National leaders like 2008 presidential nominee Sen. John McCain and former New York Mayor Rudy Giuliani joined Ohio Gov. John Kasich, Ohio Sen. Rob Portman and Speaker of the House John Boehner to campaign in Boehner’s hometown, a clear Republican stronghold.

Those prominent Republicans and dozens of other governors and senators will fan out across the country the next three days as part of the Romney-Ryan Real Recovery Road Rally, taking aim at nearly a dozen states that the campaign believes are key to a tight election.

The majority of polls show President Barack Obama with a narrow lead in Ohio and nationally, but the margins in seven key swing states — including Obama’s lead in Ohio, and Romney’s leads in Florida and Virginia — are less than 3 percent, or within the polls’ margins of error.

Paul Ryan, Romney’s running mate who went to college at Miami University, said with the race so close and the differences between Obama and Romney so large, it is crucial for supporters to work hard in the final days, knocking on doors and urging others to vote.

“We want to wake up on Wednesday morning and look back and know we met the moment,” Ryan said. “Mitt Romney is the right man for this moment.”

It didn’t take much to fire up the crowd. In 2008, when Ohio as a whole backed Obama, Butler County supported McCain 60-38 percent. And in a tight Republican primary this March, Butler County gave Romney a 7-point margin over former Pennsylvania Sen. Rick Santorum.

Before any of the 17 speakers took the stage, thousands of supporters jammed the area around the stage, chanting “Four more days” instead of “Four more years.”

Adding to the festival nature, musician Kid Rock opened the event with a 40-minute concert, ending his show with the “Born Free” song that the Romney campaign has used as an anthem at its rallies. Kid Rock left the stage with a call of “Go Romney, we can get this done Ohio.”

Romney adviser Scott Jennings said despite the saturation coverage of the campaign in recent months, there’s still work to do in these final days.

“We’re trying to use the last few days before Election Day to maximize our turnout, and we’re also making a closing argument,” Jennings said. “Our closing argument is a positive vision for America where we’re cutting taxes, getting the government out of the way of job creation, using our energy, cutting the debt – it’s a positive path forward.”

Ohio Obama spokeswoman Jessica Kershaw responded that speakers at the event were “hyper-partisan” and aired far-right wing attacks that had been previously debunked.

“Anyone looking for a positive, forward-looking vision at Mitt Romney’s Ohio event tonight was surely disappointed,” Kershaw said. “If this is Mitt Romney’s closing argument for the American people, he’s making a compelling case for why we can’t afford to elect him.”

Retiree Eileen Menna of Huber Heights said she was excited to see Romney for the first time, adding that she likes him better than Obama both on economic and social-issue stances.

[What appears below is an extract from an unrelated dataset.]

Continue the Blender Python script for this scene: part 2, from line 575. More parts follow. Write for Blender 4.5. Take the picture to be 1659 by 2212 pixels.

“I back him, and I want to show him that,” she said. “Romney’s had business experience. Obama doesn’t know what he’s doing. He’s never run anything … until he was president.”

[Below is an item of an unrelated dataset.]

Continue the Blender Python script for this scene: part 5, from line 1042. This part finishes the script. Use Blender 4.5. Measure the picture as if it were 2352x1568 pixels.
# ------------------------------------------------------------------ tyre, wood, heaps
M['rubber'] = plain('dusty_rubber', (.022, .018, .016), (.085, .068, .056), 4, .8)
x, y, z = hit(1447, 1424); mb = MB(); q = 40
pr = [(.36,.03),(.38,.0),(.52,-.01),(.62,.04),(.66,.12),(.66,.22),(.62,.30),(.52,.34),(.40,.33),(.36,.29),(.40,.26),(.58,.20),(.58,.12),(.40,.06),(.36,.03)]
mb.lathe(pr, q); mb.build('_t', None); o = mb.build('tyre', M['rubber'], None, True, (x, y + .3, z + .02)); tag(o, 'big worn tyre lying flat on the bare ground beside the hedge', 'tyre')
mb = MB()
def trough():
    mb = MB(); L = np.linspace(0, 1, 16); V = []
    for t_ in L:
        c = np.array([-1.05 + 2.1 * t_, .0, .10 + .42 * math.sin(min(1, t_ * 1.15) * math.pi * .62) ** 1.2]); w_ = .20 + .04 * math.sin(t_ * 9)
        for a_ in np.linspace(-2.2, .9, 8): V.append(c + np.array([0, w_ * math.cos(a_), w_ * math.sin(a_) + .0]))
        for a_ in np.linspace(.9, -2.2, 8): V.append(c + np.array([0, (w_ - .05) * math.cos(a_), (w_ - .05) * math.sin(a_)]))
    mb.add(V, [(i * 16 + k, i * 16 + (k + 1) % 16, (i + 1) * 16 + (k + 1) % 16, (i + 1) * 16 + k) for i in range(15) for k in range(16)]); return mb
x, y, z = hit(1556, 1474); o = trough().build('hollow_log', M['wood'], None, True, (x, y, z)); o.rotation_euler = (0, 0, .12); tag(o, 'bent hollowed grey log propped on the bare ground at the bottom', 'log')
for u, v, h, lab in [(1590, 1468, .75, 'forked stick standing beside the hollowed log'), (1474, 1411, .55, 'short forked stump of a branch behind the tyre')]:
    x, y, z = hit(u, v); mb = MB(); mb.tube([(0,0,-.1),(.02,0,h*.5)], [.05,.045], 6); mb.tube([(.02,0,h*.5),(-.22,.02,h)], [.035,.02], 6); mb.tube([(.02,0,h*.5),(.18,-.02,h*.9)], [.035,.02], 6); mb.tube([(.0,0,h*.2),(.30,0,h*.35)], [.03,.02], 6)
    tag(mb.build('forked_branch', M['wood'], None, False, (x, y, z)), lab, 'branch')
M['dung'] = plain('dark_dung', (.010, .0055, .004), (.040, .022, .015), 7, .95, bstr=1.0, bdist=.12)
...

Gretchen Franck of Centerville, a paralegal, said she thinks Romney is charismatic, but she focused mainly on economics.

“I am the middle class, and I don’t feel the middle class is getting a fair shake from the Obama administration,” she said. “He ran his first platform on the middle class, but for the past four years he’s done nothing to help me. … The more tax breaks they can give the middle class the more we’re going to pump into the economy.”

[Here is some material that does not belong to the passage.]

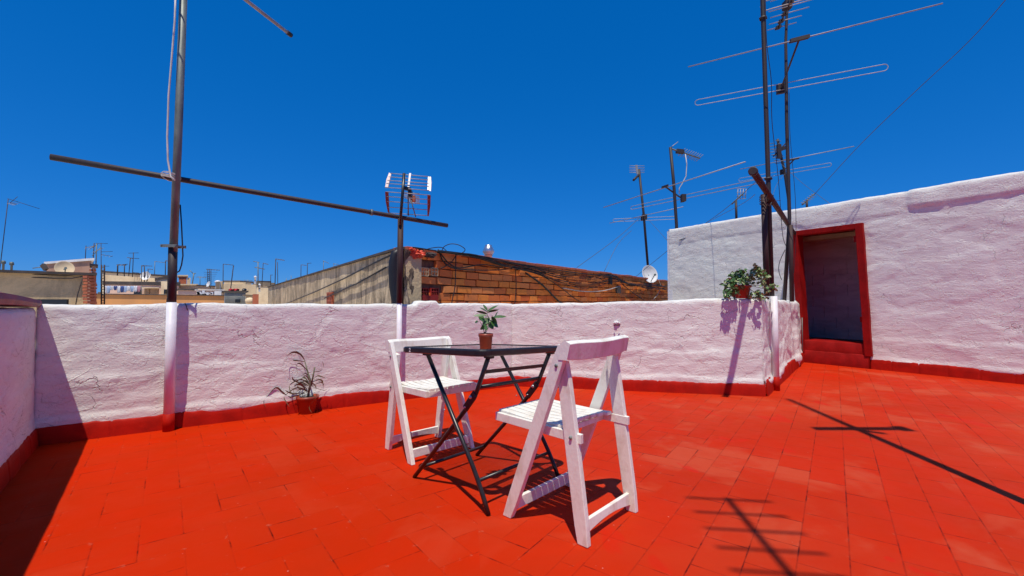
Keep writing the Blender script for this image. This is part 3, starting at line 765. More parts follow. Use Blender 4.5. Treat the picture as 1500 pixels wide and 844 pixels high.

Repeatedly in his speech, Romney tried a twist on the 2008 Obama campaign’s strategy, talking about “real change.” Romney told supporters that Obama had promised change, but had failed to deliver it, not meeting promises on lowering the debt, cutting unemployment, and governing in a bipartisan way.

“It comes down to this,” Romney said. “Do you want more of the same, or do you want real change?”

While the jobs report out Friday showed more jobs created than analysts had expected, Romney pointed to the unemployment rate, which rose 0.1 point to 7.9 percent. That is down from 10 percent a year into Obama’s term, but 0.1 point higher than when Obama took office in January 2009.

Gov. Bobby Jindal of Louisiana took aim at another of Obama’s slogans, asking what the president means with the word forward. “Who in the world would vote for ‘forward’ when we’re going 80 mph at a brick wall?” Jindal said.

Romney closed by talking about leadership.

“With the right leadership, America is coming roaring back,” Romney said. “The only thing that stands between us and some of the best years we’ve ever known is a lack of leadership. That’s why we have elections. This Tuesday is a moment to look into the future and imagine what we can do.”